Thirty artists from around the corner and around the country will showcase and sell their art in Downtown Bryan this weekend as part of the 7th annual Street and Art Fair.
Artwork ranging from woodwork to sculptures and from beadwork to printmaking will be for sale alongside free music, food and a “Texas-sized” steamroller printmaking competition.
Artists will include figures like Barbara German, whose art in places locally, such as Napa Flats and Charles Wallace, who has been featured in art galleries all over the United States.
Amanda Reynolds, the events and programs manager for Downtown Bryan, said the broad amount of art is what makes art fair appealing for everybody.

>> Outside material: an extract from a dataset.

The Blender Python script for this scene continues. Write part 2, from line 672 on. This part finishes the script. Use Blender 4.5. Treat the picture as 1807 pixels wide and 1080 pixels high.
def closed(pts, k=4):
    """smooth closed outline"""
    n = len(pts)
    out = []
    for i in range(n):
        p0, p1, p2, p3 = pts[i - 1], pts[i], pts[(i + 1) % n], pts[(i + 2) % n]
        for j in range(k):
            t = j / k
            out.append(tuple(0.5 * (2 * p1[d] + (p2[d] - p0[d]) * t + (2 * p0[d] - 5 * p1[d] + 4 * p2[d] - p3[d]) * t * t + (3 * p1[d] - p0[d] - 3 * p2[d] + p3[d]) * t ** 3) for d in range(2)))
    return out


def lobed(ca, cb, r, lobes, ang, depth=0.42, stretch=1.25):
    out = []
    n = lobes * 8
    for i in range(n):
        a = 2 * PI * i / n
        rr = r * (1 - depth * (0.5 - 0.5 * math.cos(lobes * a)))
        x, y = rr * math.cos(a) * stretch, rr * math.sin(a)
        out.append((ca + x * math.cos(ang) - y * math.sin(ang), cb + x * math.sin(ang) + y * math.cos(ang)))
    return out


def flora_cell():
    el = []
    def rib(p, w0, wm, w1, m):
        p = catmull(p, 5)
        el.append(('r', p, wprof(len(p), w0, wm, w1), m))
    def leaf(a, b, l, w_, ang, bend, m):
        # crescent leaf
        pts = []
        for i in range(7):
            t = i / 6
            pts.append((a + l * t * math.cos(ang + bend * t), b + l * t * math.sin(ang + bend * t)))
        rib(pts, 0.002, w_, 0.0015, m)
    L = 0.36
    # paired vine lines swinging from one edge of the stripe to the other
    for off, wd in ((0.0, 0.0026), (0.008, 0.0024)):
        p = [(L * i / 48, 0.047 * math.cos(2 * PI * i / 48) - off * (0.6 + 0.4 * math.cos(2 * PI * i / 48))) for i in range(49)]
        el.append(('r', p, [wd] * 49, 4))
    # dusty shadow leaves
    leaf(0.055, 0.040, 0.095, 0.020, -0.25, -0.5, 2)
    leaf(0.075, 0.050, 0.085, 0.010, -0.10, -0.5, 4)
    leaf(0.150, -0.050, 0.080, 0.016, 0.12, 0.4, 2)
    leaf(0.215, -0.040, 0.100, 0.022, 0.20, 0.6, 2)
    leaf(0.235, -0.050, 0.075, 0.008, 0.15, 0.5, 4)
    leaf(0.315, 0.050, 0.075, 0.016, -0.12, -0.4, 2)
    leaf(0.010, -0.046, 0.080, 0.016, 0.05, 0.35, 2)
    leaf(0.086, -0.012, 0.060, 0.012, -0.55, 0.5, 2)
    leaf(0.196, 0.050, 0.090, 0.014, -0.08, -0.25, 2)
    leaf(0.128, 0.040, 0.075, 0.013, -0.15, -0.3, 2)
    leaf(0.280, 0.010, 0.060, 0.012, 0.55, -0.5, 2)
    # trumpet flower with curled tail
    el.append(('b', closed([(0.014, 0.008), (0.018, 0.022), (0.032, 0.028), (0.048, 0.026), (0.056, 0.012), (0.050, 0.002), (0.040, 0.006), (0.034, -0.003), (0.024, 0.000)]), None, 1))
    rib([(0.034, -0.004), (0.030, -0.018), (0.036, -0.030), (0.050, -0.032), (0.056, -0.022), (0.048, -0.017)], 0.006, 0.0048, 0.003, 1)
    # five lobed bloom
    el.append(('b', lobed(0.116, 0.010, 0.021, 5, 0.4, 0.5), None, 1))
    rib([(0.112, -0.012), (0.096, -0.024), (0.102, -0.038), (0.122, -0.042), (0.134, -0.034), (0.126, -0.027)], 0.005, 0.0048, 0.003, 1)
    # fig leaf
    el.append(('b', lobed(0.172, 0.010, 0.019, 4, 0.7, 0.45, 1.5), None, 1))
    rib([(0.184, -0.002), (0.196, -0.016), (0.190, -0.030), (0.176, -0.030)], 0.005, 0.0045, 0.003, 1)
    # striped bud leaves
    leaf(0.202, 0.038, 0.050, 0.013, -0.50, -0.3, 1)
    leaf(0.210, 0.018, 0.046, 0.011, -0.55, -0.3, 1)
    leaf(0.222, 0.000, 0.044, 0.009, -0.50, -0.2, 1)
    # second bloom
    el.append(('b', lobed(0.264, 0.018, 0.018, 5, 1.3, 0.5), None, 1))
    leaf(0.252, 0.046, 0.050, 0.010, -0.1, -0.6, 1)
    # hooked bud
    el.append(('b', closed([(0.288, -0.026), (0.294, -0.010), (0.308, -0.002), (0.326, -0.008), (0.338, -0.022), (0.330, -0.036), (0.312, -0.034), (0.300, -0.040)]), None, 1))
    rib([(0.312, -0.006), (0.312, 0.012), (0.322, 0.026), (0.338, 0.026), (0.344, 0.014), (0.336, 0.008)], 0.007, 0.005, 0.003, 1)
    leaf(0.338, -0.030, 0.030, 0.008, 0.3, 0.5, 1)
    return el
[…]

“There is very affordable art at the art fair and there’s very high end pieces at the art fair, so there’s really something for everybody,” Reynolds said. “If you’re an art collector you can come out and find that piece you’re looking for, and if you’re just looking to buy your first piece of art ever, there’s affordable art at art fair too.”
Committee member of the art fair and owner of The Purple Turtle art studio, Le Hale, said art enriches the community.
“If you see areas deficient in commerce, in academia, in anything you can look back and it will always come back to fine arts — their fine arts are missing,” Hale said. “People want to move to an area with creative thinkers and places with their creative outlets. Every other answer is at the touch of a button, but you can’t do that with creativity.”
Kristy Petty, owner of The Village Café, and Greta Watkins, artist and frame gallery owner, started the Street & Art Fair in April 2009. Petty believes the fair has put an emphasis on the importance of local art and culture in the Bryan-College Station area.
“The festival idea for me was to train the B-CS area to buy art because there is not a lot of people who buy art here,” Petty said. “Artists have trouble thriving as just stand-alone artists in B-CS because there’s not a lot of people purchasing local art. They’ll buy things from Hobby Lobby and Kirklands and World Market all day long, spending the same amount of money because there’s some sort of safety in that — someone already said it’s good. I thought a fair would be another way to introduce our community to purchasing art.”
The fair is a Parents’ Weekend event. Singer-songwriters will perform throughout the event and there will be a kids section where children can make their own art pieces. The fair will be from 10 a.m. to 6 p.m. April 9. It will be located at the 200 block of W. 26th Street.